July 14 at 8:44 pm E.T. from LC-39A at the Kennedy Space Center


Initially scheduled to launch over a month ago, CRS-25 has finally left Earth after being delayed to due high levels of hydrazine vapor were detected in part of Dragon’s propulsion system during fueling operations. This hydrazine is used by the Dragon’s Draco thrusters and is highly corrosive to components not designed to interact with the fuel. Due to the severity of this issue NASA, and SpaceX took a cautious approach with the situation, pushing the launch back three times over several weeks. In a statement released June 28, NASA cited that teams were repairing and replacing any components that could have the potential to have been degraded by the vapor and would also replace the vehicles main parachute in order to give the potentially affected chute a more thorough inspection.


CRS-25 once docked will have delivered 5,800lbs of science and supplies to the space station.

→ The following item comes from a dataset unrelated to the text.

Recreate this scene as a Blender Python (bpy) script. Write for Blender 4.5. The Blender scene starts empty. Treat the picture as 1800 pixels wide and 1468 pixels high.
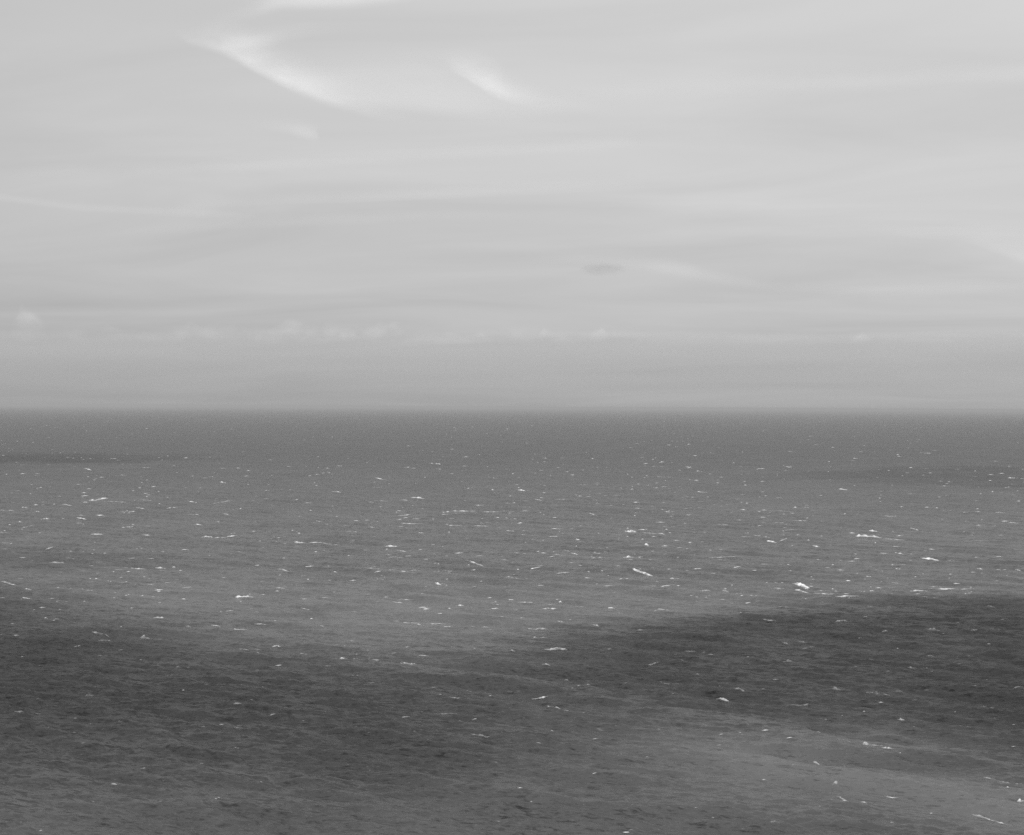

This includes nearly forty ongoing research investigations, fresh apples, oranges, tomatoes, and other fresh foods, and cargo which will be useful to the astronauts onboard. If we are going by weight, then the science equipment accounts for roughly one half of the mission’s total cargo. One of the biggest experiments, not just in size but project scope is EMIT or Earth Surface Mineral Dust Source Investigation. About the size of a regular kitchen oven, it will be flown inside the trunk of Dragon and added to the ISS as an external payload to be used in measuring the mineral composition of dust in the planet’s driest regions. EMIT will focus on how dust in arid landscapes is carried on winds across the globe, adding to the planet’s overall climate system.